_Goal_: Find the lines below that contain the string "from". Copy each one.
══ Dataset excerpt ══
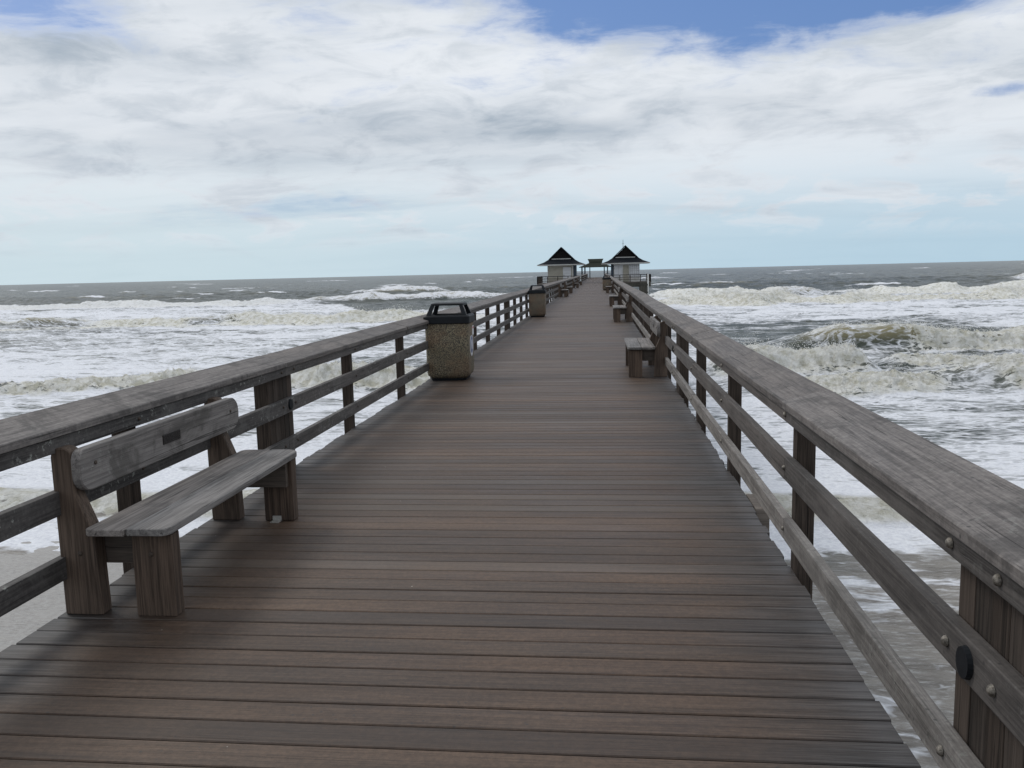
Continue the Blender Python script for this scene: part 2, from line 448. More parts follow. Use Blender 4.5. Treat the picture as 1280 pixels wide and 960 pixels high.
wob = 2.2*fbm(X/22, X*0+1.5, 3, 50)
def bump_env(x, x0, x1, soft):
    return sstep(x0 - soft, x0 + soft, x)*(1 - sstep(x1 - soft, x1 + soft, x))
YSH = np.zeros_like(X)
def wave(Y0, x0, x1, A, wf, wb, soft=5, slope=0.0, wamp=1.0, front=3.0, foamy=1.0, face=None, back=0.0, seed=0, churn_amt=1.0, lean=0.35, mod=0.45):
    """one breaking wave: crest at Y0, steep towards the beach; foam tumbles down its front"""
    global Z, foam, churn, YSH
    wv = Y0 + slope*X + wamp*(fbm(X/14.0, X*0 + seed, 3, 60 + seed)*2.0)
    env = bump_env(X, x0, x1, soft)*(1 - mod + mod*2*sstep(-0.7, 0.8, fbm(X/7.0, X*0 + 5.5, 2, 70 + seed)))
    u = Y - wv
    prof = np.where(u < 0, np.exp(-(u/wf)**2), np.exp(-(u/wb)**2))
    Z += A*env*prof
    YSH -= lean*A*env*np.exp(-((u)/(wf*0.9))**2)
    fz = sstep(-wf*front*1.6, -wf*front*0.55, u)*(1 - sstep(wb*0.05, wb*(0.35 + back), u))
    e2 = bump_env(X, x0, x1, soft)
    fm = fz*e2*foamy
    if face is not None:
        for (f0, f1, fs, fa) in face:
            g = bump_env(X, f0, f1, fs)*sstep(-wf*2.2, -wf*1.2, u)*(1 - sstep(-0.05, 0.25*wb, u))
            fm = fm*(1 - fa*g)
            foam = foam*(1 - fa*g)
    foam = np.maximum(foam, fm)
    churn = np.maximum(churn, fm*churn_amt)

# background foam density
n1 = fbm(X/26, Y/7.5, 4, 101)
n2 = fbm(X/9, Y/2.2, 4, 111)
lim = 168 + 20*fbm(X/35, X*0, 2, 5) - 40*bump_env(X/np.maximum(Y, 1), -0.30, -0.13, 0.02)
bgf = 0.68*sstep(15.6, 16.6, Y + 0.7*fbm(X/4, X*0 + 2, 3, 8))*(1 - sstep(lim - 6, lim + 6, Y))
bgf = bgf + 0.26*n1 + 0.20*n2 + 0.35*(1 - sstep(18, 26, Y))
# calmer, darker lanes between the breakers
def lane(y0, y1, x0, x1, k, sx=6, sy=3):
    global bgf
    bgf = bgf - k*bump_env(X, x0, x1, sx)*bump_env(Y + 2*fbm(X/10, Y/10, 2, 77), y0, y1, sy)
lane(25, 34.5, 9.5, 60, 0.36, 2.5, 2)
lane(58, 88, 8, 34, 0.50, 5, 6)
lane(46, 53, 12, 60, 0.34, 3, 1.5)
lane(66, 84, -80, -38, 0.24, 6, 5)
lane(88, 96, -95, -55, 0.45, 6, 3)
lane(44, 56, -20, -4, 0.22, 4, 3)
lane(60, 90, -26, -3, 0.30, 4, 6)
foam = np.clip(bgf, 0, 0.95)*(1 - sstep(lim - 6, lim + 8, Y))
foam *= sstep(15.6, 16.4, Y + 0.7*fbm(X/4, X*0 + 2, 3, 8))

# swash edge, bores and breakers, from the beach outwards
wave(19.6, -60, 70, 0.26, 0.6, 1.6, 3, 0.0, 0.40, 1.5, 1.0, None, 0.6, 1, 1.0, 0.2, 0.3)
wave(39.0, 7, 95, 0.70, 1.3, 3.2, 2, 0.03, 0.9, 1.7, 1.0, [(15.2, 18.0, 1.0, 0.55)], 0.5, 2, 1.0, 0.3, 0.5)
wave(44.5, 5.5, 13.5, 1.15, 1.2, 2.4, 1.2, 0.0, 0.3, 1.6, 1.0, None, 0.4, 3, 1.0, 0.3, 0.3)
wave(46.5, 15, 95, 0.85, 1.3, 3.0, 3, 0.02, 0.8, 1.6, 1.0, [(22, 25, 1, 0.3)], 0.4, 4, 1.0, 0.3, 0.5)
wave(58.0, 13.0, 120, 1.10, 1.5, 5.5, 3.4, -0.015, 0.9, 1.9, 1.0, [(11, 19.5, 1.8, 0.74)], 0.35, 5, 1.0, 0.65, 0.35)
wave(43.0, -75, -3.5, 0.70, 1.2, 4.0, 4, 0.06, 1.1, 1.7, 1.0, [(-40, -31, 3, 0.6)], 0.2, 6, 1.0, 0.3, 0.5)
wave(30.5, -60, -4, 0.30, 0.8, 2.4, 6, 0.05, 0.8, 0.8, 0.5, None, 0.2, 12, 0.2, 0.2, 0.6)
wave(101.0, -190, -12, 0.85, 1.9, 6.0, 8, 0.01, 1.8, 2.6, 1.0, [(-84, -64, 4, 0.8), (-50, -46, 2, 0.7)], 0.5, 7, 0.9, 0.35, 0.4)
wave(132.0, 6, 260, 0.9, 3.0, 8.0, 8, 0.02, 3.0, 2.2, 1.0, None, 0.5, 8, 1.0, 0.3, 0.6)
wave(164.0, 6, 330, 1.05, 3.2, 9.0, 9, 0.0, 3.0, 3.2, 1.0, [(34, 46, 4, 0.6)], 0.3, 9, 0.75, 0.3, 0.5)
wave(176.0, -330, -62, 0.85, 3.0, 9.0, 8, 0.0, 3.0, 3.2, 1.0, None, 0.3, 10, 0.6, 0.3, 0.5)
wave(182.0, -62, -18, 1.6, 3.6, 10.0, 8, 0.0, 1.5, 0.9, 0.75, None, 0.0, 11, 0.6, 0.35, 0.25)
wave(262.0, 122, 230, 1.2, 4.0, 10.0, 6, 0.0, 1.5, 2.2, 1.0, None, 0.2, 13, 0.9, 0.3, 0.3)
wave(262.0, -78, -48, 1.4, 3.5, 9.0, 5, 0.0, 1.5, 0.8, 0.8, None, 0.0, 14, 0.6, 0.3, 0.3)
# scattered whitecaps offshore
rs = np.random.RandomState(8)
for i in range(60):
    yy = 200*math.exp(rs.rand()*1.9); xx = (rs.rand()*1.5 - 0.85)*yy; ww = 3 + rs.rand()*0.030*yy
    g = np.exp(-((X - xx)/ww)**2 - ((Y - yy - 0.1*(X-xx))/(0.010*yy + 0.8))**2)
    Z += g*0.55
    foam = np.maximum(foam, sstep(0.35, 0.8, g + 0.15*n2)*(0.72 if i % 3 else 1.0))

# tumbling foam: lumpy geometry
lump = billow(X/1.7 + 0.6*perlin(X/1.1, Y/1.1, 129), Y/1.1, 6, 130, 0.52) - 0.25
far_k = 1 + 0.5*sstep(90, 170, Y)
near_k = 0.35 + 0.65*sstep(22, 40, Y)
Z += churn*lump*0.17*near_k*far_k
Z += churn*0.10*fbm(X/0.45, Y/0.4, 3, 140)*sstep(24, 36, Y)*(1 - sstep(70, 100, Y))
# spray tongues thrown up along the far crest
Z += churn*sstep(0.55, 1.1, fbm(X/3.2, Y/2.4, 3, 150) + 0.35)*0.35*sstep(100, 150, Y)
Z += foam*0.03*fbm(X/0.8, Y/0.35, 4, 160)
Y2 = Y + YSH
shallow = 1 - sstep(15.0, 18.5, Y + 1.5*fbm(X/6, Y/4, 3, 170) - 2.5*(X < -2.6))
# thin streaks of foam left on the film of water over the sand
right = sstep(0, 2.5, X)
st = fbm(X/1.1, Y/0.33, 5, 180, 0.6)
pat = fbm(X/2.2 + 4, Y/1.5, 3, 190)
fl = (0.26*sstep(-0.3, 0.7, st) + 0.24*sstep(0.05, 0.5, pat) + 0.34*(1 - sstep(5.5, 9.5, Y + pat)))*right
fl = fl*(1 - sstep(15.5, 17, Y))
foam = np.maximum(foam, fl + 0.06*(1-right)*(1 - sstep(16, 18, Y)))
churn[:, (s_all < -1.05) | (s_all > 0.75)] *= 0.3
Z += SEA

ny, nx = X.shape
co = np.stack([X, Y2, Z], -1).reshape(-1, 3).astype(np.float32)
ii = (np.arange(ny-1)[:, None]*nx + np.arange(nx-1)[None, :]).reshape(-1)
quads = np.stack([ii, ii+1, ii+1+nx, ii+nx], -1).astype(np.int32)
me = bpy.data.meshes.new('sea')
me.vertices.add(len(co)); me.vertices.foreach_set('co', co.ravel())
me.loops.add(quads.size); me.loops.foreach_set('vertex_index', quads.ravel())
me.polygons.add(len(quads))
me.polygons.foreach_set('loop_start', np.arange(0, quads.size, 4, dtype=np.int32))
me.update(calc_edges=True)
me.polygons.foreach_set('use_smooth', np.ones(len(quads), dtype=bool))
for nm, arr in (('foam', foam), ('churn', churn), ('shallow', shallow)):
    at = me.attributes.new(nm, 'FLOAT', 'POINT')
    at.data.foreach_set('value', arr.reshape(-1).astype(np.float32))
sea = bpy.data.objects.new('sea', me)
COL.objects.link(sea)
tag(sea, 'rough grey green sea with rows of white foaming breakers rolling to the beach', None, None, 'structure')

mt, t, bs, out = mat('sea_water')
pos = t.new('ShaderNodeNewGeometry').outputs['Position']
fo = t.new('ShaderNodeAttribute', attribute_name='foam').outputs['Fac']
ch = t.new('ShaderNodeAttribute', attribute_name='churn').outputs['Fac']
sh = t.new('ShaderNodeAttribute', attribute_name='shallow').outputs['Fac']
p1 = t.mapping(pos, (0.55, 1.5, 0.9), (0, 0, 0), (0, 0, 0.05))
warp = t.new('ShaderNodeTexNoise', {'Vector': p1, 'Scale': 0.5, 'Detail': 4.0}).outputs['Color']
pw = t.vmath('ADD', p1, t.vmath('SCALE', t.vmath('SUBTRACT', warp, (0.5, 0.5, 0.5))))
for nd in t.n:
    if nd.bl_idname == 'ShaderNodeVectorMath' and nd.operation == 'SCALE': nd.inputs['Scale'].default_value = 2.4
nA = t.noise(pw, 0.55, 9, 0.66)
nB = t.noise(pw, 3.2, 7, 0.62)
vor = t.new('ShaderNodeTexVoronoi', {'Vector': pw, 'Scale': 1.15}, feature='DISTANCE_TO_EDGE')
lace = t.smooth(vor.outputs['Distance'], 0.0, 0.16, 0.24, -0.08)
vor2 = t.new('ShaderNodeTexVoronoi', {'Vector': pw, 'Scale': 3.1}, feature='DISTANCE_TO_EDGE')
lace2 = t.smooth(vor2.outputs['Distance'], 0.0, 0.2, 0.17, -0.06)
v = t.math('ADD', fo, t.math('MULTIPLY', t.math('SUBTRACT', nA, 0.5), 2.0))
v = t.math('ADD', v, t.math('MULTIPLY', t.math('SUBTRACT', nB, 0.5), 0.7))
v = t.math('ADD', v, t.math('ADD', lace, lace2))
mask = t.math('ADD', t.math('MULTIPLY', t.smooth(v, 0.22, 0.52), 0.48), t.math('MULTIPLY', t.smooth(v, 0.48, 0.80), 0.52))
torn = t.noise(t.mapping(pos, (1.5, 1.1, 2.6)), 1.1, 9, 0.70, 1.2)
vt = t.math('ADD', v, t.math('MULTIPLY', t.math('SUBTRACT', torn, 0.54), 1.8))
mask = t.mix(t.smooth(ch, 0.3, 0.8), mask, t.smooth(vt, 0.34, 0.74))
gate = t.smooth(fo, 0.02, 0.16)
mask = t.math('MULTIPLY', mask, gate)
nW = t.noise(t.mapping(pos, (0.05, 0.14, 0.1)), 1.0, 5, 0.6)
wcol = t.mix(t.smooth(nW, 0.35, 0.65), c4(0.036, 0.048, 0.046), c4(0.060, 0.070, 0.058))
zup = t.new('ShaderNodeSeparateXYZ', {0: pos}).outputs[2]
wcol = t.mix(t.smooth(zup, -3.6, -2.6, 0, 0.9), wcol, c4(0.25, 0.225, 0.13))
sandc = t.mix(t.smooth(t.noise(t.mapping(pos, (0.8, 2.4, 1)), 1.3, 8, 0.7), 0.35, 0.65), c4(0.17, 0.155, 0.138), c4(0.30, 0.28, 0.255))
fr = t.noise(t.mapping(pos, (3.0, 11.0, 1)), 1.0, 8, 0.75, 0.6)
sandc = t.mix(t.smooth(fr, 0.50, 0.66, 0, 0.7), sandc, c4(0.52, 0.52, 0.52))
wcol = t.mix(sh, wcol, sandc)
bubb = t.noise(pos, 9.0, 6, 0.7)
fcol = t.mix(t.smooth(bubb, 0.3, 0.7), c4(0.64, 0.66, 0.72), c4(0.84, 0.86, 0.90))
cn = t.noise(pos, 1.7, 7, 0.65)
cn2 = t.noise(t.mapping(pos, (2.2, 1.4, 2.2)), 2.6, 8, 0.72, 1.6)
ccol = t.mix(t.smooth(cn, 0.34, 0.62), c4(0.58, 0.565, 0.47), c4(0.88, 0.88, 0.85))
ccol = t.mix(t.smooth(cn2, 0.30, 0.47, 0.65, 0.0), ccol, c4(0.33, 0.32, 0.23))
fcol = t.mix(t.smooth(ch, 0.35, 0.9), fcol, ccol)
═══
_Correct answer_:
Continue the Blender Python script for this scene: part 2, from line 448. More parts follow. Use Blender 4.5. Treat the picture as 1280 pixels wide and 960 pixels high.
# swash edge, bores and breakers, from the beach outwards